Please consider a few key snips from FDR’s Letter on the Resolution of Federation of Federal Employees Against Strikes in Federal Service, August 16, 1937, emphasis mine.

All Government employees should realize that the process of collective bargaining, as usually understood, cannot be transplanted into the public service. It has its distinct and insurmountable limitations when applied to public personnel management. The very nature and purposes of Government make it impossible for administrative officials to represent fully or to bind the employer in mutual discussions with Government employee organizations. The employer is the whole people, who speak by means of laws enacted by their representatives in Congress. Accordingly, administrative officials and employees alike are governed and guided, and in many instances restricted, by laws which establish policies, procedures, or rules in personnel matters.

Particularly, I want to emphasize my conviction that militant tactics have no place in the functions of any organization of Government employees. Upon employees in the Federal service rests the obligation to serve the whole people, whose interests and welfare require orderliness and continuity in the conduct of Government activities. This obligation is paramount. Since their own services have to do with the functioning of the Government, a strike of public employees manifests nothing less than an intent on their part to prevent or obstruct the operations of Government until their demands are satisfied. Such action, looking toward the paralysis of Government by those who have sworn to support it, is unthinkable and intolerable. It is, therefore, with a feeling of gratification that I have noted in the constitution of the National Federation of Federal Employees the provision that “under no circumstances shall this Federation engage in or support strikes against the United States Government.”

“For the Kids”

Teacher’s unions demand money “for the kids”. The school boards are padded with teachers demanding more money “for the kids”. None of this is for the kids, and now it’s not even about wages but things totally unrelated to teaching.

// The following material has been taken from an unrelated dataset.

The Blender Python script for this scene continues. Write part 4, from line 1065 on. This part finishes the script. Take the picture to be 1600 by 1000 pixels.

Collective bargaining cannot possibly exist in such circumstances. Unions can and have shut down schools.

The unions do not give a damn about the kids. Notice I said “unions” do not give a damn. Many, if not most, teachers do care for the kids, but the union does not. 

The unions can, and do, protect teachers guilty of abusing kids. It is nearly impossible to get rid of a bad tenured teacher or a bad cop.

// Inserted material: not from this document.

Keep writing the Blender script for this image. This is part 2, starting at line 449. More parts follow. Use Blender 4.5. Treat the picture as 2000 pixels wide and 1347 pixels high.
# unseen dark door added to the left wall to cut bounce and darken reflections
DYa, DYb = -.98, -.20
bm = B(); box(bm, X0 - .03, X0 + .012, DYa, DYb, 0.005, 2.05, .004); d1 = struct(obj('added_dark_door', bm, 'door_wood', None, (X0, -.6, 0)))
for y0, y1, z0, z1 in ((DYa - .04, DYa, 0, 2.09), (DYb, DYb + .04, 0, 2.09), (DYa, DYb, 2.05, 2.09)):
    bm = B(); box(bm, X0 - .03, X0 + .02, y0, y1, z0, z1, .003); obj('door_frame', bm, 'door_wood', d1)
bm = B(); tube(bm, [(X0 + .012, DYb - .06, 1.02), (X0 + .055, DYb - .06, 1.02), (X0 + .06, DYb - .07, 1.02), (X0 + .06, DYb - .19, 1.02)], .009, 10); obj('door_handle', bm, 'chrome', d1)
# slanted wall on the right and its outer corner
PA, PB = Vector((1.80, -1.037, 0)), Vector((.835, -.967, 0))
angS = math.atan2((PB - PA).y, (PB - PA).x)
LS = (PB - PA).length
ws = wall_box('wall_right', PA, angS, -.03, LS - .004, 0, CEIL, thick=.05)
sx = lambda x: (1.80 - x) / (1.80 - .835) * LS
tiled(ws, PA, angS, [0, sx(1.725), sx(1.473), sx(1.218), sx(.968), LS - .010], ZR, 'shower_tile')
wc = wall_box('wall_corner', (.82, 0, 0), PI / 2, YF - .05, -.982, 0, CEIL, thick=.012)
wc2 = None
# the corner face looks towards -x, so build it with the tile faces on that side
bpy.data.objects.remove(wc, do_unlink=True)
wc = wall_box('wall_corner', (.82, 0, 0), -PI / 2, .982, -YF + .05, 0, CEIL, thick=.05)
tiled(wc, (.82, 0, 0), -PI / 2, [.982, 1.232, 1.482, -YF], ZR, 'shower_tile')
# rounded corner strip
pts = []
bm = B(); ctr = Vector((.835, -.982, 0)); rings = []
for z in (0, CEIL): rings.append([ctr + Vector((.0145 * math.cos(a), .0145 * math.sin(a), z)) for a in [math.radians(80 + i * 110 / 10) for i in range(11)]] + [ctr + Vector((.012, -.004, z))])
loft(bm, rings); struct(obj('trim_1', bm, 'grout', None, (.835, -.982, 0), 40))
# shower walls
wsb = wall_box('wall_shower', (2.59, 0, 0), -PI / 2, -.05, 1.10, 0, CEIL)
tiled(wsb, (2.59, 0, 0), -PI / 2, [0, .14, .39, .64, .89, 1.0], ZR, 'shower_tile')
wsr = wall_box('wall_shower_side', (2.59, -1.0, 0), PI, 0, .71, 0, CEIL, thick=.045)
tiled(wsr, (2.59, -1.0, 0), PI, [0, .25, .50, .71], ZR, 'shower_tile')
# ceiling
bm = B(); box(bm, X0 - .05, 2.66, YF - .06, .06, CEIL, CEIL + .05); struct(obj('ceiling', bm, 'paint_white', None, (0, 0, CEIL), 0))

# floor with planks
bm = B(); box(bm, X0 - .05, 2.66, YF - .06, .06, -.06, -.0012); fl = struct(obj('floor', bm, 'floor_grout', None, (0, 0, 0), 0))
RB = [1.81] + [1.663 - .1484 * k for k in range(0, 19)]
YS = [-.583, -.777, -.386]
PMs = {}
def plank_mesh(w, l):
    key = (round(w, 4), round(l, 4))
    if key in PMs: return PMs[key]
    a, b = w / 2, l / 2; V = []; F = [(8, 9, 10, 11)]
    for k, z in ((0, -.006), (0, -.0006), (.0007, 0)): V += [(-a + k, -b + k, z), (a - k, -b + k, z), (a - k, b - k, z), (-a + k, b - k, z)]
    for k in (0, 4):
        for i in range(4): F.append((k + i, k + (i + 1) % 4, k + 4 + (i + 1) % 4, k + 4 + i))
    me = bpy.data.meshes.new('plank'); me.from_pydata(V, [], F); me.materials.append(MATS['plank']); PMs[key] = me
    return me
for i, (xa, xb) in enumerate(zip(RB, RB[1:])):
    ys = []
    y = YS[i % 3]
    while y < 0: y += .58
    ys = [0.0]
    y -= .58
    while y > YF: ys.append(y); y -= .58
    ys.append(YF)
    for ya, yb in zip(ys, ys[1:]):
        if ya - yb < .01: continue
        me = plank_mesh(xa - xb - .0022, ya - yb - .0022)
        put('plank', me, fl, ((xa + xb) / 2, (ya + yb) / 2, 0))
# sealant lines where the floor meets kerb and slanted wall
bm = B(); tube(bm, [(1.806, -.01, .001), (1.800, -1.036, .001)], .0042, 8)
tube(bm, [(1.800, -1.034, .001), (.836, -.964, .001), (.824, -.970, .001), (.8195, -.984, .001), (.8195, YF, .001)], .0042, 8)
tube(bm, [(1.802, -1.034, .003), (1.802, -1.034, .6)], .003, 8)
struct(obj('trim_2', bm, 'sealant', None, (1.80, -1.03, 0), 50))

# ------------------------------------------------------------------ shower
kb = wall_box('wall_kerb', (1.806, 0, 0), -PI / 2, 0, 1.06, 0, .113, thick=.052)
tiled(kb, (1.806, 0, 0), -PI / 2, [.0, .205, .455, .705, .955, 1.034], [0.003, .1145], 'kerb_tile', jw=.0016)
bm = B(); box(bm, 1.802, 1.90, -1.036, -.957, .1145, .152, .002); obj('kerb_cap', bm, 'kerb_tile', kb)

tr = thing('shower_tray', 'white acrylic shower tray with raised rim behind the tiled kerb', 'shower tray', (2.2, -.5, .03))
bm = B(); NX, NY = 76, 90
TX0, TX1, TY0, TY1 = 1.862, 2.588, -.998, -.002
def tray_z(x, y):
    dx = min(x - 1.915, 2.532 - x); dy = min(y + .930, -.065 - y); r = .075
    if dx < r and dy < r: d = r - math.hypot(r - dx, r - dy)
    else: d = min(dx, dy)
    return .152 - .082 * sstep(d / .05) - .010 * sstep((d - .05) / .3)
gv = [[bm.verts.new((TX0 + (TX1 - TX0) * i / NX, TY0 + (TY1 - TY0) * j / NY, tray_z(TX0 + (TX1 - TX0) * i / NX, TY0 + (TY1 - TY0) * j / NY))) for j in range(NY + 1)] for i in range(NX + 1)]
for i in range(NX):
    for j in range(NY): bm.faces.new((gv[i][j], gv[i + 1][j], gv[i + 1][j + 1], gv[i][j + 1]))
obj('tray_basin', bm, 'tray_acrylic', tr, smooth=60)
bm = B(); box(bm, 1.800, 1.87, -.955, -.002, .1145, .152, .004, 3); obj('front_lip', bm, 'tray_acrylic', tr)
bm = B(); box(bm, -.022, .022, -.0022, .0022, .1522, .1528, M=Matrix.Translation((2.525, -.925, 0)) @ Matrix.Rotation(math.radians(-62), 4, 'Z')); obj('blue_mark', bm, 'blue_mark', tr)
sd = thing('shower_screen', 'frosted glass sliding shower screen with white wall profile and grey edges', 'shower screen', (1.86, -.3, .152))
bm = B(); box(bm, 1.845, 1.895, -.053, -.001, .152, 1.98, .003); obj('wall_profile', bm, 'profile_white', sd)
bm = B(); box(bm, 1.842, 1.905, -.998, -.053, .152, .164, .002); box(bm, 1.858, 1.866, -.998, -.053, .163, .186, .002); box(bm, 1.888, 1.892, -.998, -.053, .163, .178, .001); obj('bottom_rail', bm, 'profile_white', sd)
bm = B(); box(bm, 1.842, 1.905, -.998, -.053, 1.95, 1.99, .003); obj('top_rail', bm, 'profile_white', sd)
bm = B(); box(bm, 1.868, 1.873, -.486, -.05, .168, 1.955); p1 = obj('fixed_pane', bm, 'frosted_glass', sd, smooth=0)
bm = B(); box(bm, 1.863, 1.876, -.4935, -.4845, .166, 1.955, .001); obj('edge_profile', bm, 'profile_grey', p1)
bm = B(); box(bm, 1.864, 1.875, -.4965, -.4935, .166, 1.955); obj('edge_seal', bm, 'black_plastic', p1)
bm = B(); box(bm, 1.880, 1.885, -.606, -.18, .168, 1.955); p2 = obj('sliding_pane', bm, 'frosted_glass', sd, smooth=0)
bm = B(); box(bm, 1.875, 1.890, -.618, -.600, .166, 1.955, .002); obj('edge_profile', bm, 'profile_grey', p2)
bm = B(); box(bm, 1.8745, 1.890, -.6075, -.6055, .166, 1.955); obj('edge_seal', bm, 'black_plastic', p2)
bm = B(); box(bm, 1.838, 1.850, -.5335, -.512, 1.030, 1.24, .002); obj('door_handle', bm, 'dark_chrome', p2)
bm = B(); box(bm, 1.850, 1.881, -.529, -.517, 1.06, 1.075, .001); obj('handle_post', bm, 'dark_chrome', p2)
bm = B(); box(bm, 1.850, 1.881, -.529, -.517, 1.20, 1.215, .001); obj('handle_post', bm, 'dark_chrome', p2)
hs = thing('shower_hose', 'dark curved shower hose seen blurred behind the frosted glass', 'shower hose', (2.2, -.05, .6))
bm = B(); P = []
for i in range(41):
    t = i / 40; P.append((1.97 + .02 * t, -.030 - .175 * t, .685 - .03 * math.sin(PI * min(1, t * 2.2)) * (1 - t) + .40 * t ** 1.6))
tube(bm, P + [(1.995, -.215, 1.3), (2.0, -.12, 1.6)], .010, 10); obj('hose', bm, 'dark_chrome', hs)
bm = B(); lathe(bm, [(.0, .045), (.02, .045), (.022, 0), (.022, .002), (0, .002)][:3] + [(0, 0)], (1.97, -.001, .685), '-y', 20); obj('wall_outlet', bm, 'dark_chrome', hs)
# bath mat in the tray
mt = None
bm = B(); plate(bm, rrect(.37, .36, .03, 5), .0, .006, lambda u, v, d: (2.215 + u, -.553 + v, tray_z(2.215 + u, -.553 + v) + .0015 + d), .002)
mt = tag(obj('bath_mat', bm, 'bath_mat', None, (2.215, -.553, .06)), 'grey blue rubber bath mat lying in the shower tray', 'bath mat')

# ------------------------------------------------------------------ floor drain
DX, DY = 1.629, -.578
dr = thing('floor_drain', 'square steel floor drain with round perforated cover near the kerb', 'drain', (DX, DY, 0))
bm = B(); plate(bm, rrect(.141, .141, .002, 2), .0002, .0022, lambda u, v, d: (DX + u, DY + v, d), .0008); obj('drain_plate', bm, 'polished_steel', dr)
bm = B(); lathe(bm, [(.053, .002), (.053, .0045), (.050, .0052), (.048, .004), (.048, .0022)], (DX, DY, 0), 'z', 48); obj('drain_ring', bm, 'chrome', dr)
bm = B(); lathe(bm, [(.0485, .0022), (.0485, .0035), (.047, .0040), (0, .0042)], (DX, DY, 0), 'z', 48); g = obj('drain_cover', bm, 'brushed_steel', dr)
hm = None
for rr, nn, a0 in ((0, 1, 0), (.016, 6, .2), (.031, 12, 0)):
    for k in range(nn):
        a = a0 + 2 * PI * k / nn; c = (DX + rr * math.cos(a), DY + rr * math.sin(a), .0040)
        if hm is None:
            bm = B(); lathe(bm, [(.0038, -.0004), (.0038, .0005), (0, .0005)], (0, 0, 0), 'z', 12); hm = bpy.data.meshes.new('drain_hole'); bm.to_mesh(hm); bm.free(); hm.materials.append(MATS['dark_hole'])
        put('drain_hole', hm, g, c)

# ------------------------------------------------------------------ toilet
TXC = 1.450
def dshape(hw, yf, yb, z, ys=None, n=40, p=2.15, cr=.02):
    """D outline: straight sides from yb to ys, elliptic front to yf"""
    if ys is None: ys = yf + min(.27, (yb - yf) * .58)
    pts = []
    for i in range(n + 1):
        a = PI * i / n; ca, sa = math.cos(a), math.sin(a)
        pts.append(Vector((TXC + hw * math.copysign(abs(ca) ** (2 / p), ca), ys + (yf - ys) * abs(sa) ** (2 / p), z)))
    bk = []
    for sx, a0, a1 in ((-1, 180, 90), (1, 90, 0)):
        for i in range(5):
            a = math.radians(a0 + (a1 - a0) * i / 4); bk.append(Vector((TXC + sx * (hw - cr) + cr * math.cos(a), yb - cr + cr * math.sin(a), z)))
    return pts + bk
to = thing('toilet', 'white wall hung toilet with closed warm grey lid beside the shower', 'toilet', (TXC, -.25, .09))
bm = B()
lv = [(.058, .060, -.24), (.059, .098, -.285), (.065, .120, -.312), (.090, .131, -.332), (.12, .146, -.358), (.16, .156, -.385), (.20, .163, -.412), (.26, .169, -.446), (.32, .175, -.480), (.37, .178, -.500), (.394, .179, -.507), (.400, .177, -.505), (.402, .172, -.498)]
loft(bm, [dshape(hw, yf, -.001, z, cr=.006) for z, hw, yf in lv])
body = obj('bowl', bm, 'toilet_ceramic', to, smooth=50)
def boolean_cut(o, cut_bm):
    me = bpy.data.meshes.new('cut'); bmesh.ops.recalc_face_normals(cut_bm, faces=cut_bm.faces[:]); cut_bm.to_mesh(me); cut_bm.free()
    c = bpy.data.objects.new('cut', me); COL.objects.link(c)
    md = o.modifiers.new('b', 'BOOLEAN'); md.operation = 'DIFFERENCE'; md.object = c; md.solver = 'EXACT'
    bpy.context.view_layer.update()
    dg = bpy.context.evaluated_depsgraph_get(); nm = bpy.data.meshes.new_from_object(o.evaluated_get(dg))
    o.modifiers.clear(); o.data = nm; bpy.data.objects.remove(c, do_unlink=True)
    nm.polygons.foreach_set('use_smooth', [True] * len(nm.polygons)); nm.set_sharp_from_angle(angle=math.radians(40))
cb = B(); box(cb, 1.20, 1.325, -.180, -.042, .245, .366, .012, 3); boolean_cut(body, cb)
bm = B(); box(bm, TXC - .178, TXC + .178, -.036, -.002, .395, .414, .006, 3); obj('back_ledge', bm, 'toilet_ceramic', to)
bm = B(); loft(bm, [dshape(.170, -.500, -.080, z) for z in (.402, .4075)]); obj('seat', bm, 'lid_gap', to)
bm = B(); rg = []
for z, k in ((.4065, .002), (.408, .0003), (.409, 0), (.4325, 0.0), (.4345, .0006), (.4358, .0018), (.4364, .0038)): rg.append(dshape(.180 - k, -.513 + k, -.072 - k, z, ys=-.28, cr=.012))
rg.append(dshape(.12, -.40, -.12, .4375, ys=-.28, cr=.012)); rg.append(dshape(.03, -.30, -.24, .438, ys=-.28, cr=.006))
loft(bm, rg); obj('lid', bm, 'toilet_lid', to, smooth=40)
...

Abolish Public Unions Entirely

Union leaders have a mandated goal of protecting bad cops, bad teachers, and corrupt politicians. Unions blackmail politicians and threaten the public they are supposed to serve.

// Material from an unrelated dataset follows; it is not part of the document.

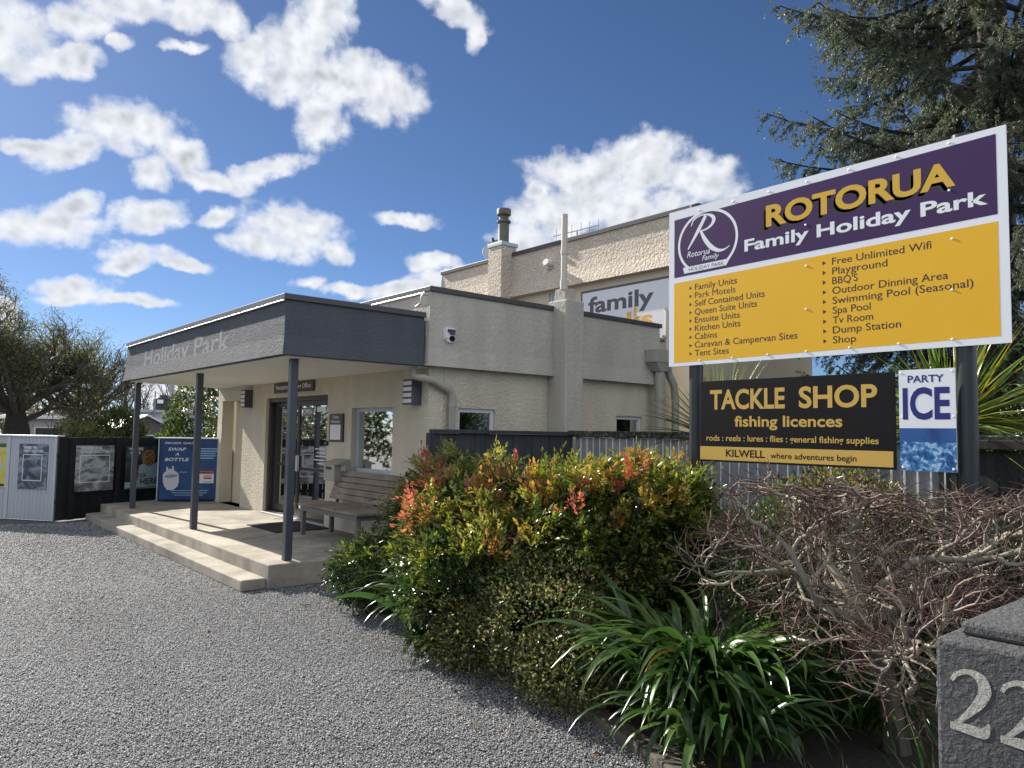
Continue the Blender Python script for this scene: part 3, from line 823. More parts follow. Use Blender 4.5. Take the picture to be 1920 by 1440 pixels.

Union leaders will do anything to stay in power, the kids and the public be damned. The only way to deal with the situation is to “effectively” abolish public unions entirely.

We need to take away 100% of their power as opposed to ending their right of association.

Recommended Steps

  1. National right-to-work laws

  2. Abolishment of all prevailing wage laws

  3. Ending public unions ability to strike

  4. Ending collective bargaining by public unions

Consider Illinois’ prevailing wage laws: Prevailing wages are union wages. Municipalities and businesses have to pay prevailing wages. If they do not hire union workers, they get picketed.

Why bother hiring non-union workers if you have to pay union wages in the first place? As a direct result, municipalities and businesses must overpay for services in Illinois.